● **WHAT THE TASK REQUIRES**:
Restate word for word the lines of the records below, starting at the line that contains "empty Blender scene." and ending at the line that contains "COL = scene.collection", with both of those lines included and nothing else.

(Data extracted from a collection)
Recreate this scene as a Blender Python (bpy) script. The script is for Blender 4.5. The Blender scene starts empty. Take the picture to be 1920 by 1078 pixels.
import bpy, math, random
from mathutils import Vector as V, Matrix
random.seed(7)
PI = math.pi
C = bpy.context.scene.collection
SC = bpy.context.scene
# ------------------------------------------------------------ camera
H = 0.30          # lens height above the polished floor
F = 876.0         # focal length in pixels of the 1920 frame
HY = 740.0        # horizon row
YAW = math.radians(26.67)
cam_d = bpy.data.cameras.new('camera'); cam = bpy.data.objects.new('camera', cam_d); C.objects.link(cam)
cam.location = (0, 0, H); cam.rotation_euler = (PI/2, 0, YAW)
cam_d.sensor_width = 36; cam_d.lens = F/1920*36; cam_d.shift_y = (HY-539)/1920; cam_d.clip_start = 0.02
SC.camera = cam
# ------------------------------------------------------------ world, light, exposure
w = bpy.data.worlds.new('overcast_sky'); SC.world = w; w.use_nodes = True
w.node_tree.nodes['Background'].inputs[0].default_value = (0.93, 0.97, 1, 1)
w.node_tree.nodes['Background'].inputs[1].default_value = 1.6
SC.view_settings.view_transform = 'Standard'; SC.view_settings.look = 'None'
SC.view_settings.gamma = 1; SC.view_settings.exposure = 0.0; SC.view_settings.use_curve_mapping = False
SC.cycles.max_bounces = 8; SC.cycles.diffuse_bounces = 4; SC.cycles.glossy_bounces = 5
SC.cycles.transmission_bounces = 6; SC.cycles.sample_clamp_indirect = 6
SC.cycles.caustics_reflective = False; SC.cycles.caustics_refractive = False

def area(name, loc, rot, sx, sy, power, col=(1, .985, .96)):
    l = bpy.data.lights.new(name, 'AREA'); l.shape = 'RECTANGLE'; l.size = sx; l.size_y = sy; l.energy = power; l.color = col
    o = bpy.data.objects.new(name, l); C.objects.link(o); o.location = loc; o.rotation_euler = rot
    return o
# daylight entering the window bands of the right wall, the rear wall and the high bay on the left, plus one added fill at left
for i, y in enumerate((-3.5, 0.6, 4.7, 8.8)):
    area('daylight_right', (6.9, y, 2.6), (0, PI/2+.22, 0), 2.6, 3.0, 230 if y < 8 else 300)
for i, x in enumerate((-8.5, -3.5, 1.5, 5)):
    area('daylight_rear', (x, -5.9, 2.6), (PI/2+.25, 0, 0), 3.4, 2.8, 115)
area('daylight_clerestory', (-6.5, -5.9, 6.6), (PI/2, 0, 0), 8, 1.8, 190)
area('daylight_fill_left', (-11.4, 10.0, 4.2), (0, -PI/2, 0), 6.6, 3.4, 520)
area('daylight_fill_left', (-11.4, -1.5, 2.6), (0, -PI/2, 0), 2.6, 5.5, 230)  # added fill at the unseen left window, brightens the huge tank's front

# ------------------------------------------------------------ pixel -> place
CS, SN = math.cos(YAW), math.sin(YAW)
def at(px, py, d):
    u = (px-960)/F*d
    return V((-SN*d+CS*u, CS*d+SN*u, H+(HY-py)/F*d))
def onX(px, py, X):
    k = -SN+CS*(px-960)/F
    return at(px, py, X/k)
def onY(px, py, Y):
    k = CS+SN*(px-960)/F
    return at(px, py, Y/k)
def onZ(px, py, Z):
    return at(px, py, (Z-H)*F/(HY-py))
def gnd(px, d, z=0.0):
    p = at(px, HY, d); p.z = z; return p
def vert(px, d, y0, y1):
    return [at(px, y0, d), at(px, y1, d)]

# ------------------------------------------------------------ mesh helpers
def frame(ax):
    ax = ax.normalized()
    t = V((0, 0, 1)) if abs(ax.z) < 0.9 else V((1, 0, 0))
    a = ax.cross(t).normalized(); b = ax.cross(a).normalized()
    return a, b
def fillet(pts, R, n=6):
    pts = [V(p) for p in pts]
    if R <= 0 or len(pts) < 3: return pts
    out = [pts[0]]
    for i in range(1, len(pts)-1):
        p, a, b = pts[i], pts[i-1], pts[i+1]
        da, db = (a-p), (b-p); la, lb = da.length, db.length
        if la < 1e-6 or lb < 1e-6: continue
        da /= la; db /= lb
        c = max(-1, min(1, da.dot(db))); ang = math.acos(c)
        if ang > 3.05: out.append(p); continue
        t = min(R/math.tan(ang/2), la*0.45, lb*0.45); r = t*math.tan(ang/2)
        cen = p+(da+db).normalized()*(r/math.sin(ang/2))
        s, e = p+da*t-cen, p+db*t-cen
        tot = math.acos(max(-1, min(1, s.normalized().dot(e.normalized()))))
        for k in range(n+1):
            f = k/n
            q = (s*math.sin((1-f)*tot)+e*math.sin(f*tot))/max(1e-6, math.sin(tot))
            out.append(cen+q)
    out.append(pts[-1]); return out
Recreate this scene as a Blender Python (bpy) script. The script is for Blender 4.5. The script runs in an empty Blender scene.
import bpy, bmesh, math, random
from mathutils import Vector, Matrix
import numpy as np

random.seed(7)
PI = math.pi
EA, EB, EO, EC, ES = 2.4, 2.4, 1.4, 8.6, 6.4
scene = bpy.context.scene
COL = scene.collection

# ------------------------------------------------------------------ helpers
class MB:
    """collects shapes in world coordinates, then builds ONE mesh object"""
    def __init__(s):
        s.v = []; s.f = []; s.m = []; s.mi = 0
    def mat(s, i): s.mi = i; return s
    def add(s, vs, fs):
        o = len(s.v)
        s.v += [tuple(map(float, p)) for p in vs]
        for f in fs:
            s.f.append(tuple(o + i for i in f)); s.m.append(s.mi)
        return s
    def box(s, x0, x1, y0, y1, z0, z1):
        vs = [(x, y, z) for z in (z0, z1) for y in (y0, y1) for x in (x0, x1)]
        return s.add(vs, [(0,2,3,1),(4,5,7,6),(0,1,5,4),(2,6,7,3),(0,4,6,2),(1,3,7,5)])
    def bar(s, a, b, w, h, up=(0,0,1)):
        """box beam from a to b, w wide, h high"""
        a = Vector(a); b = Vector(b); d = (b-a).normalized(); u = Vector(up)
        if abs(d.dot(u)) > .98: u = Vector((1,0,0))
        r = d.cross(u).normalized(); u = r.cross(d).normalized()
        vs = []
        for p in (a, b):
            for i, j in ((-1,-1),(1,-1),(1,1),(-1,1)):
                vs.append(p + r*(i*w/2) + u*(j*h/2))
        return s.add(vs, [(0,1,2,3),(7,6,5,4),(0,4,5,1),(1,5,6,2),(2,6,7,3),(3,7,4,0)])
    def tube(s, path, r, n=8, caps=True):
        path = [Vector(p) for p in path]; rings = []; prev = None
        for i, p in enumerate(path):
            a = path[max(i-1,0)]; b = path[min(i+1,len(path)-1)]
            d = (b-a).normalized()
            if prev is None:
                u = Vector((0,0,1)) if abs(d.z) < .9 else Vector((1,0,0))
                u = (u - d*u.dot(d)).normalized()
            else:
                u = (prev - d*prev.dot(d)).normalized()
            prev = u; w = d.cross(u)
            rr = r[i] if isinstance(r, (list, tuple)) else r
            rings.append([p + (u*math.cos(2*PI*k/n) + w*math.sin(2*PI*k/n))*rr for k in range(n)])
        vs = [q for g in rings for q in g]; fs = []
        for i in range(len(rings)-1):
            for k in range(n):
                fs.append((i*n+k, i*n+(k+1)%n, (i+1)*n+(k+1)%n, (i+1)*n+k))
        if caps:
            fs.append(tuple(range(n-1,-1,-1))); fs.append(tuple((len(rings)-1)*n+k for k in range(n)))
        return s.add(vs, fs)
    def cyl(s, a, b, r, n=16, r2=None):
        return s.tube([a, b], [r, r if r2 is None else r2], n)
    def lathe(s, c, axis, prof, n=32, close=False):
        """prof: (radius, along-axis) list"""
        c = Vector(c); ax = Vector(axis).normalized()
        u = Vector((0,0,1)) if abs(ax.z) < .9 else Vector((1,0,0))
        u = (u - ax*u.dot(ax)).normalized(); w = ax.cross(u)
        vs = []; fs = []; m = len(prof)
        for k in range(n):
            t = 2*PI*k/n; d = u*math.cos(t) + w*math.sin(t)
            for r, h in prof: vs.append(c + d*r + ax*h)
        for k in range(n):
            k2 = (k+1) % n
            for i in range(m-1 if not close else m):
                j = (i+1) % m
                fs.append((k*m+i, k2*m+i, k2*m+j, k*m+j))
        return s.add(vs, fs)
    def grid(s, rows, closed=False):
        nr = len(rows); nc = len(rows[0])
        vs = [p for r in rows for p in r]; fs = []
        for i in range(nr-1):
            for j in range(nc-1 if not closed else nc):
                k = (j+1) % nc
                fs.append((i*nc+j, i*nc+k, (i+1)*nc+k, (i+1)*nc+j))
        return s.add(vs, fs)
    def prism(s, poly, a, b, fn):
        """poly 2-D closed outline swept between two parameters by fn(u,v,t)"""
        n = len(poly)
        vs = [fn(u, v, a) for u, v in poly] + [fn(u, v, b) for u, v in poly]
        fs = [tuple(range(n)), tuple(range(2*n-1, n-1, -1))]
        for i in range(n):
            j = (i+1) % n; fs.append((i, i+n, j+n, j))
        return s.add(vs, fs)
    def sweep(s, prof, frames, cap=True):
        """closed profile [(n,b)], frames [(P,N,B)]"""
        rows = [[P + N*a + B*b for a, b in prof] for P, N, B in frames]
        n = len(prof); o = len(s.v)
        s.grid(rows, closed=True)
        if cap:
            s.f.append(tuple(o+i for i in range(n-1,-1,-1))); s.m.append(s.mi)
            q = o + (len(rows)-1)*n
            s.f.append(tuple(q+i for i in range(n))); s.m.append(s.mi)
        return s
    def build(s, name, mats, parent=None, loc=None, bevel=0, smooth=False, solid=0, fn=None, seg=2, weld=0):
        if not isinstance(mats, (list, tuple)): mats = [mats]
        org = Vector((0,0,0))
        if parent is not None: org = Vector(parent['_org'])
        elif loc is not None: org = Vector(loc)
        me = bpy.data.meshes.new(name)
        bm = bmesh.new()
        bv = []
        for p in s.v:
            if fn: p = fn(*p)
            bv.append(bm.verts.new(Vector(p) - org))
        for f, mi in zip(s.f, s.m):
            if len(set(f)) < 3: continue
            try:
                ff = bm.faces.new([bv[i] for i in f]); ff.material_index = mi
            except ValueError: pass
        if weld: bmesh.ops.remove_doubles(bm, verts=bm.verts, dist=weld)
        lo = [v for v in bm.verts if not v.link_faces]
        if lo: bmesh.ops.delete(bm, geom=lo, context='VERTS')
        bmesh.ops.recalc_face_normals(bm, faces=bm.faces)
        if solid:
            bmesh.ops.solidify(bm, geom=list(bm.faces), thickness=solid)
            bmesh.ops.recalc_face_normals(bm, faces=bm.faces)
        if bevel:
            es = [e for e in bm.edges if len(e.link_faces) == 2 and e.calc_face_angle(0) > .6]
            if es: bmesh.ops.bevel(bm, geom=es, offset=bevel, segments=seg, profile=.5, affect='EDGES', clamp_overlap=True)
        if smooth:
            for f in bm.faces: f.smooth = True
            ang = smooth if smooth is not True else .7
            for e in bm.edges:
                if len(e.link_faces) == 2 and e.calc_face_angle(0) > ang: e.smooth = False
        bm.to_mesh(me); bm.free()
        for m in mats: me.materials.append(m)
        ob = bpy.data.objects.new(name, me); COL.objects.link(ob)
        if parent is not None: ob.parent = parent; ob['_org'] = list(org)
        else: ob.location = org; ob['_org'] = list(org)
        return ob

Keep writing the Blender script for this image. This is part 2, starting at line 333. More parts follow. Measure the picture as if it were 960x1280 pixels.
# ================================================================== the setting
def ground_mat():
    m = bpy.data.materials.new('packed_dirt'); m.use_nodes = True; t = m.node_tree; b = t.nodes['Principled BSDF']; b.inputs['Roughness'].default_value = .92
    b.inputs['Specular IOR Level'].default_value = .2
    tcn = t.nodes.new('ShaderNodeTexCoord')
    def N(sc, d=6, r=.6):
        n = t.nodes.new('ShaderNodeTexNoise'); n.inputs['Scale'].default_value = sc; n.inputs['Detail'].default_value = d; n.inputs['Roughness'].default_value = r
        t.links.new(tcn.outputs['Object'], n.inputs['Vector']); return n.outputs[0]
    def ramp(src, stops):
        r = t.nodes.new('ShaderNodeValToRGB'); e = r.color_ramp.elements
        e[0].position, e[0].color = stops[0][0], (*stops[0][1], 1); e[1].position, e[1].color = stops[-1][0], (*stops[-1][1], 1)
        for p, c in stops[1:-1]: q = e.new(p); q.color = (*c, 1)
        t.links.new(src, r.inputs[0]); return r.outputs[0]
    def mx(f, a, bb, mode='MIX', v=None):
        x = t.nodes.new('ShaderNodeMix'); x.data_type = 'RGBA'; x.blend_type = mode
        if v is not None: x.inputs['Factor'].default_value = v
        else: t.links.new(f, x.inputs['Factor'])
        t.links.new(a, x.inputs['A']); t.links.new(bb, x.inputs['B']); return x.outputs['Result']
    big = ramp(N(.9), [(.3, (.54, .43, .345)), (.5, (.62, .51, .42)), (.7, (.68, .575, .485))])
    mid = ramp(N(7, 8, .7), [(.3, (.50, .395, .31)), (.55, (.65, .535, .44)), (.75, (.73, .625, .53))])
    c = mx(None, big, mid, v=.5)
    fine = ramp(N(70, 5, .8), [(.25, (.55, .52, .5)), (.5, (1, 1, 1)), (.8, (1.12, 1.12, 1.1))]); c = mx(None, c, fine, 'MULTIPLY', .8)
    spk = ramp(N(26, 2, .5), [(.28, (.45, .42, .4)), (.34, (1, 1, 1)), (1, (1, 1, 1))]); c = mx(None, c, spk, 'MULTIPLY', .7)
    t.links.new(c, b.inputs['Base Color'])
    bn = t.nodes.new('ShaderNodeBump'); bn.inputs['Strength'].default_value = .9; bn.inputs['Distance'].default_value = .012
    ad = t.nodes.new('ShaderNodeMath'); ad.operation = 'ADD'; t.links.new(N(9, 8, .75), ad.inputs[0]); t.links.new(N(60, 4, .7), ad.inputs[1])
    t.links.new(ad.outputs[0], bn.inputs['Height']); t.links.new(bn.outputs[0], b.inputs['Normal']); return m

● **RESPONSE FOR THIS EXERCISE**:
Recreate this scene as a Blender Python (bpy) script. The script is for Blender 4.5. The script runs in an empty Blender scene.
import bpy, bmesh, math, random
from mathutils import Vector, Matrix
import numpy as np

random.seed(7)
PI = math.pi
EA, EB, EO, EC, ES = 2.4, 2.4, 1.4, 8.6, 6.4
scene = bpy.context.scene
COL = scene.collection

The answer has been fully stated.